V For Vendetta (2006)

I hate to speak ill of the stricken, but Roger Ebert got this one way wrong.
Ebert is by far my favorite film critic, after Pauline Kael, and I nearly always agree with him, but he praised this film for its “audacious confusion of ideas” and “can be read many different ways.” I’m afraid there is only one way to read this…utter nonsense.
From the opening scene, it lost me. A daring rescue from corrupt and horny policemen of the damsel. It’s a masked man who gloats over his save with annoying alliteration using the letter…wait for it…”V.” He’s the opposite of charming and when he whisks the girl to the rooftop to watch his terrorist destruction, he has her from the word go.
Normally I don’t mind a good story of an everyday citizen getting schooled in the ways of the revolution to become a freedom fighter. In fact, this film’s screenwriters nailed the best example of the 20th century: The Matrix. Complete with shaved symbolic head, Neo was an office drone who rose above the machine (literally) then even farther above and destroyed it all, becoming not only an enemy of the state, but a kind of Christ figure. And regardless of the hoopla about this hero being a terrorist “in this day and age”, the destruction of the infrastructure to free a people is just as pervasive, timeless, and valid a theme in storytelling as the orphan, the decline of society, or forbidden love, from Fight Club to Fahrenheit 451. That said, I cannot defend this pile of crap from overblown dialogue, cheesy acting (Natalie Portman has gone from possible next Meryl Streep to maybe a notch below Kirsten Dunst in the category of pseudo-acting), or a plot that promises a total act of revolution….IN A YEAR. 12 months from the opener. As far as ticking clocks go, this is a grandfather.

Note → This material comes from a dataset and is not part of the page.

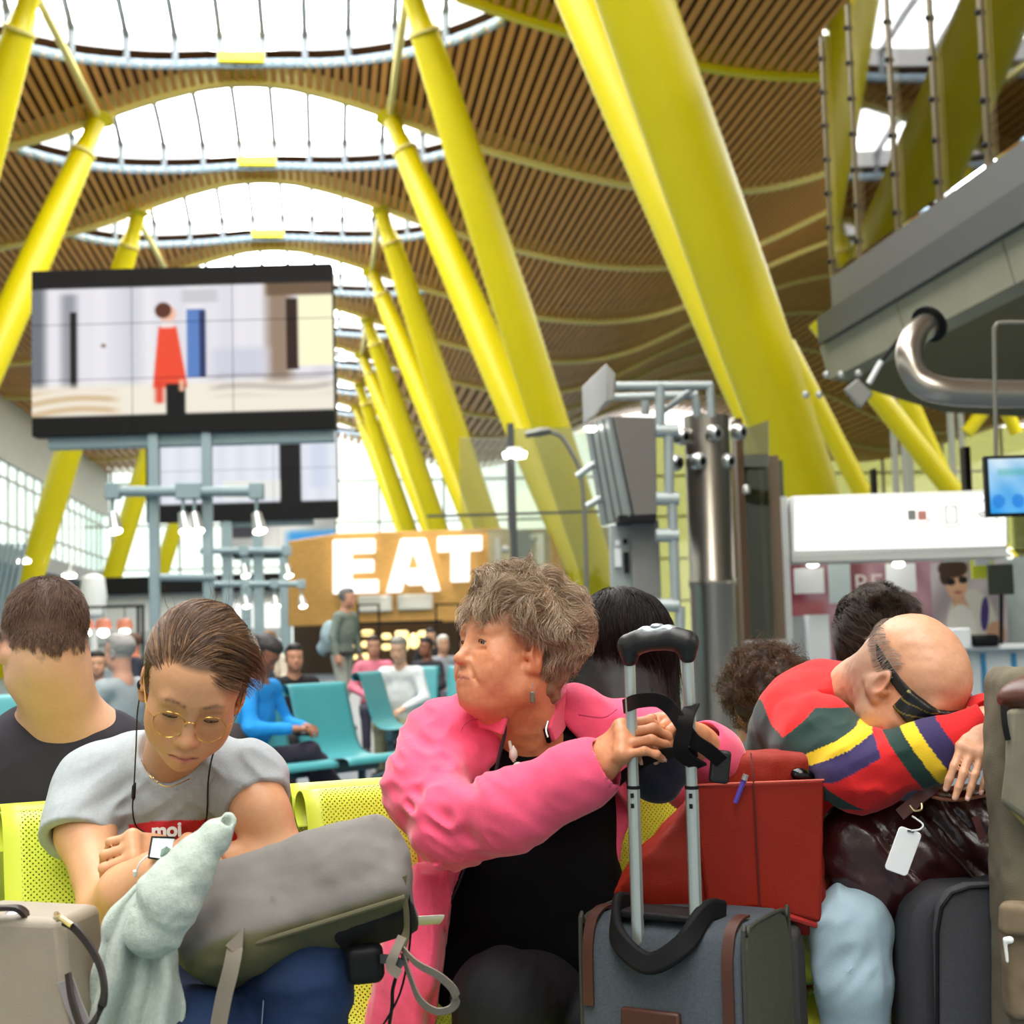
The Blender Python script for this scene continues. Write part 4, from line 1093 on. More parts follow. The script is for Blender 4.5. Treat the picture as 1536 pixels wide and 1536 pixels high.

A half an hour in, I decided if I’d heard one more declaration that our hero’s “waited 20 years for this…” I would turn it off. The film’s one credit was that I heard it said at least eight more times, but didn’t reach for the remote. There is something morbidly fascinating about watching the egos on display behind and in front of the camera here, but when it was over, I couldn’t help wishing maybe just a few of V’s followers could have been in that building. Just for slapping on that goddamn mask and following such a poseur. As it is, however, the big blow-up is delivered as promised, but it’s safe, vanilla, utterly symbolic as an empty gesture, and comes only after a frankly timid and silly display of unity on the part of the city’s residents.
No actor comes out of this unscathed and the Wachowski brothers may have won themselves one more film (it did alright box office amidst lowered expectations due to the timing) but on a personal level, this one will be the last time I anticipate one of them solely because their name is attached. The love affair is over.